Companies can try to enhance how people think of their brands through PR or marketing or service projects or whatever they think will work. Like when Tylenol recalled all of those bottles of pills because they were contaminated, they forked out a lot of cash to pull all their products off the shelves. It helped ease the consumers' minds knowing that a big company would go that far; that was great PR, but they did it because it was the right thing to do, and they reaped the rewards of that good deed.
They affected their brand in consumers' eyes. Aspire all you want. It's good to have dreams and things to shoot for, but if the public thinks you're doing it for a nefarious purpose, you're sunk, even if your intentions were on the up and up.
The only was to stay ahead of the game is to do two things:
1. Put out the best quality product you can manage.
2. Have super customer service to handle the problems that arise!
With these two shields in place to stave off disaster and provide appropriate responses, you can feel free to try influencing the brand image to reach aspirational goals. Every brand needs goals in order to get better. Without things to work toward, they slide back down the hill of success. Make goals and work toward them; your customers will let you know when the image you're trying to push on them doesn't match the brand in their heads.
Hi Howie and Marc
Nice reply Marc, can't argue with much there (particularly your point about the brand being owned in the minds of consumers), altho there's often a lot more to do to stave of disaster than the two key steps you identify I suggest!!
I also think it's important not to underestimate the value of the brand strategy process and the involvement of key stakeholders. It's something not taught at many business schools and so is often overlooked.

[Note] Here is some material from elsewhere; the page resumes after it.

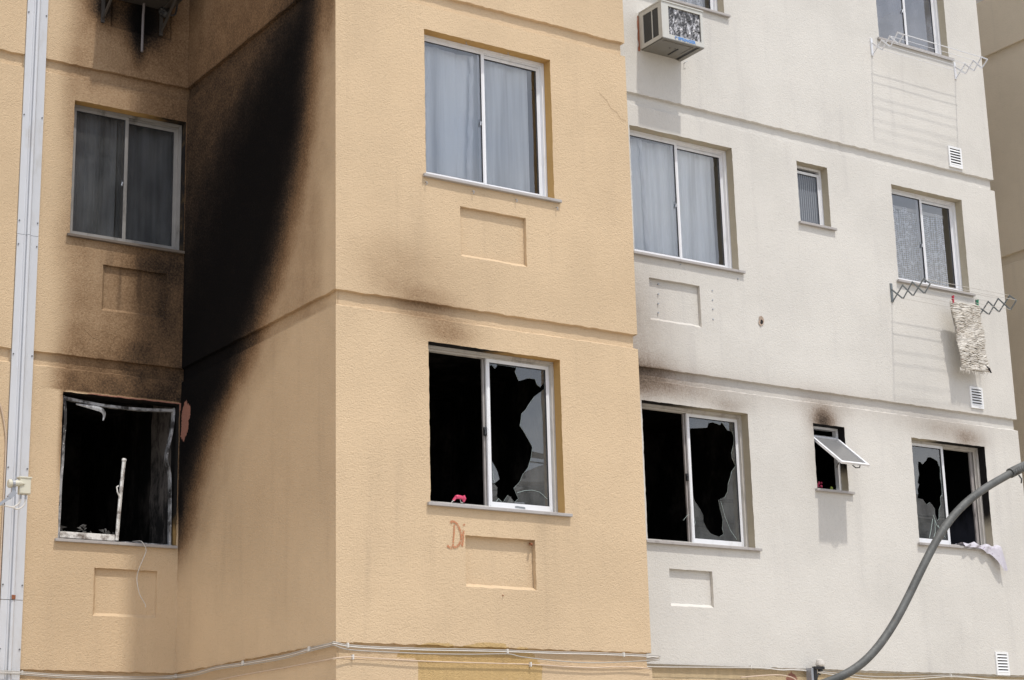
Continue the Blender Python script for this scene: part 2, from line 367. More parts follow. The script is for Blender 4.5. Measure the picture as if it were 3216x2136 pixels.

If you can develop a brand platform that's aligned with the primary business goals, that's aspirational and that has good stakeholder support (including owners, management, staff, suppliers, customers etc as appropriate for your product/business) then you'll have a tool that can guide all aspects of your business (eg investment priorities, product development and quality, the identification and recruitment of talent, pricing, brand character and positioning, customer service and support, your marketing communications generally).
But delivery is key - you don't have to tell people your entire brand strategy, but you do need to live and breathe it.
You've requested specific examples or anecdotes around leeway and timing, the answer's of course entirely dependent on the company and its own unique circumstances. In the case of a brand like 42 Below it all happened very quickly. Most other brands take a lot longer to gel in the minds of consumers. Think of where Apple was in the early days compared to where it is now.
Sometimes it may take several years and the final positioning achieved may even then not be as originally intended. But that's no reason to not be strategic or aspirational. Personally, I would always want to develop a brand with strategic outcomes in mind rather than leave it entirely to chance.